STATED GOAL —
Omit all images. Transcribe the rest of the material below exactly.
———
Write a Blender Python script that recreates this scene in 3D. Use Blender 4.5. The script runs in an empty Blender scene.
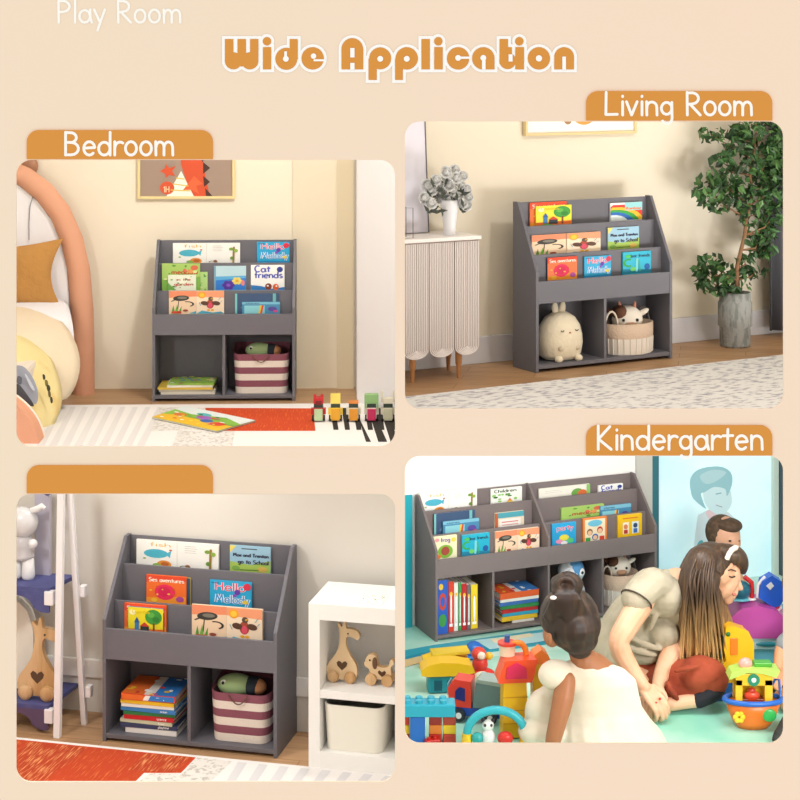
import bpy, math, random
from mathutils import Vector, Matrix, Euler
PI=math.pi; rad=math.radians
SC=bpy.context.scene; COL=SC.collection
random.seed(7)
# ---------------- camera, sky, lights, exposure ----------------
Z0=2.82; FPX=1700.0; CXP=400.0; CYP=60.0
cam=bpy.data.cameras.new('camera'); camo=bpy.data.objects.new('camera',cam); COL.objects.link(camo)
camo.location=(0,0,Z0); camo.rotation_euler=(PI/2,0,0)
cam.sensor_width=36; cam.lens=36*FPX/800; cam.shift_y=-(400-CYP)/800; cam.clip_end=60
SC.camera=camo
SC.view_settings.view_transform='Standard'; SC.view_settings.look='None'; SC.view_settings.exposure=0.0; SC.view_settings.gamma=1
SC.view_settings.use_curve_mapping=False
wd=bpy.data.worlds.new('sky'); SC.world=wd; wd.use_nodes=True
bg=wd.node_tree.nodes['Background']; bg.inputs[0].default_value=(1.0,0.985,0.96,1); bg.inputs[1].default_value=1.0
def area(name,loc,aim,sx,sy,power,col=(1,1,1),spread=PI):
    l=bpy.data.lights.new(name,'AREA'); l.shape='RECTANGLE'; l.size=sx; l.size_y=sy; l.energy=power; l.color=col; l.spread=spread
    o=bpy.data.objects.new(name,l); COL.objects.link(o); o.location=loc
    d=Vector(aim)-Vector(loc); o.rotation_euler=d.to_track_quat('-Z','Y').to_euler(); return o
def LIGHTS():
    area('bedroom_daylight',(-.15,5.9,3.75),(-.95,7.6,1.7),.22,.22,32,(1,.965,.9))
    area('bedroom_fill',(-1.0,5.2,3.6),(-.9,7.5,1.75),1.2,.6,3,(1,.98,.96))
    area('living_daylight',(1.7,4.6,3.75),(.72,6.4,1.9),.22,.22,15,(1,.965,.9))
    area('living_fill',(.9,4.9,3.6),(.8,6.4,2.0),1.2,.6,3.4,(1,.99,.97))
    area('playroom_daylight',(-1.9,4.5,2.35),(-.6,6.0,.8),.3,.3,15,(1,.98,.95))
    area('playroom_top_fill',(-.75,5.15,1.60),(-.75,5.15-.234,1.60-.972),1.0,.55,5,(1,.98,.97))  # added light tucked between the openings, no fitting in the room
    area('playroom_sunbeam',(-1.7,4.45,1.95),(-.62,6.15,1.32),.12,.12,.3,(1,.97,.9),rad(24))
    area('kindergarten_daylight',(2.2,4.9,1.35),(.9,8.1,.5),.9,.9,55,(1,1,.99))
    area('kindergarten_top_fill',(.95,6.95,1.56),(.9,8.0,.5),1.5,.5,23,(1,1,1))  # added overhead light to brighten the shelf, not a real fixture
LIGHTS()
# ---------------- frames of the four rooms ----------------
class Room:
    def __init__(s,yaw,t):
        s.yaw=rad(yaw); s.t=Vector(t)+Vector((0,0,Z0)); s.R=Matrix.Rotation(s.yaw,3,'Z'); s.Ri=s.R.transposed()
        s.o=s.Ri@(Vector((0,0,Z0))-s.t)
    def ray(s,u,v): return s.Ri@Vector(((u-CXP)/FPX,1,-(v-CYP)/FPX))
    def X(s,u,v,c): d=s.ray(u,v); return s.o+d*((c-s.o.x)/d.x)
    def Y(s,u,v,c): d=s.ray(u,v); return s.o+d*((c-s.o.y)/d.y)
    def Z(s,u,v,c=0): d=s.ray(u,v); return s.o+d*((c-s.o.z)/d.z)
    def D(s,u,v,depth): return s.o+s.ray(u,v)*depth       # point at a distance in front of the viewer
    def w(s,p): return s.R@Vector(p)+s.t
LIV=Room(29.28,(.491,6.140,-1.131)); BED=Room(1.58,(-1.077,7.390,-1.486))
PLAY=Room(-13.4,(-1.011,5.778,-2.315)); KIN=Room(22.16,(.172,8.234,-2.819))
RM=[LIV]
def room(r): RM[0]=r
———
WORKED SOLUTION —
Write a Blender Python script that recreates this scene in 3D. Use Blender 4.5. The script runs in an empty Blender scene.
import bpy, math, random
from mathutils import Vector, Matrix, Euler
PI=math.pi; rad=math.radians
SC=bpy.context.scene; COL=SC.collection
random.seed(7)
# ---------------- camera, sky, lights, exposure ----------------
Z0=2.82; FPX=1700.0; CXP=400.0; CYP=60.0
cam=bpy.data.cameras.new('camera'); camo=bpy.data.objects.new('camera',cam); COL.objects.link(camo)
camo.location=(0,0,Z0); camo.rotation_euler=(PI/2,0,0)
cam.sensor_width=36; cam.lens=36*FPX/800; cam.shift_y=-(400-CYP)/800; cam.clip_end=60
SC.camera=camo
SC.view_settings.view_transform='Standard'; SC.view_settings.look='None'; SC.view_settings.exposure=0.0; SC.view_settings.gamma=1
SC.view_settings.use_curve_mapping=False
wd=bpy.data.worlds.new('sky'); SC.world=wd; wd.use_nodes=True
bg=wd.node_tree.nodes['Background']; bg.inputs[0].default_value=(1.0,0.985,0.96,1); bg.inputs[1].default_value=1.0
def area(name,loc,aim,sx,sy,power,col=(1,1,1),spread=PI):
    l=bpy.data.lights.new(name,'AREA'); l.shape='RECTANGLE'; l.size=sx; l.size_y=sy; l.energy=power; l.color=col; l.spread=spread
    o=bpy.data.objects.new(name,l); COL.objects.link(o); o.location=loc
    d=Vector(aim)-Vector(loc); o.rotation_euler=d.to_track_quat('-Z','Y').to_euler(); return o
def LIGHTS():
    area('bedroom_daylight',(-.15,5.9,3.75),(-.95,7.6,1.7),.22,.22,32,(1,.965,.9))
    area('bedroom_fill',(-1.0,5.2,3.6),(-.9,7.5,1.75),1.2,.6,3,(1,.98,.96))
    area('living_daylight',(1.7,4.6,3.75),(.72,6.4,1.9),.22,.22,15,(1,.965,.9))
    area('living_fill',(.9,4.9,3.6),(.8,6.4,2.0),1.2,.6,3.4,(1,.99,.97))
    area('playroom_daylight',(-1.9,4.5,2.35),(-.6,6.0,.8),.3,.3,15,(1,.98,.95))
    area('playroom_top_fill',(-.75,5.15,1.60),(-.75,5.15-.234,1.60-.972),1.0,.55,5,(1,.98,.97))  # added light tucked between the openings, no fitting in the room
    area('playroom_sunbeam',(-1.7,4.45,1.95),(-.62,6.15,1.32),.12,.12,.3,(1,.97,.9),rad(24))
    area('kindergarten_daylight',(2.2,4.9,1.35),(.9,8.1,.5),.9,.9,55,(1,1,.99))
    area('kindergarten_top_fill',(.95,6.95,1.56),(.9,8.0,.5),1.5,.5,23,(1,1,1))  # added overhead light to brighten the shelf, not a real fixture
LIGHTS()
# ---------------- frames of the four rooms ----------------
class Room:
    def __init__(s,yaw,t):
        s.yaw=rad(yaw); s.t=Vector(t)+Vector((0,0,Z0)); s.R=Matrix.Rotation(s.yaw,3,'Z'); s.Ri=s.R.transposed()
        s.o=s.Ri@(Vector((0,0,Z0))-s.t)
    def ray(s,u,v): return s.Ri@Vector(((u-CXP)/FPX,1,-(v-CYP)/FPX))
    def X(s,u,v,c): d=s.ray(u,v); return s.o+d*((c-s.o.x)/d.x)
    def Y(s,u,v,c): d=s.ray(u,v); return s.o+d*((c-s.o.y)/d.y)
    def Z(s,u,v,c=0): d=s.ray(u,v); return s.o+d*((c-s.o.z)/d.z)
    def D(s,u,v,depth): return s.o+s.ray(u,v)*depth       # point at a distance in front of the viewer
    def w(s,p): return s.R@Vector(p)+s.t
LIV=Room(29.28,(.491,6.140,-1.131)); BED=Room(1.58,(-1.077,7.390,-1.486))
PLAY=Room(-13.4,(-1.011,5.778,-2.315)); KIN=Room(22.16,(.172,8.234,-2.819))
RM=[LIV]
def room(r): RM[0]=r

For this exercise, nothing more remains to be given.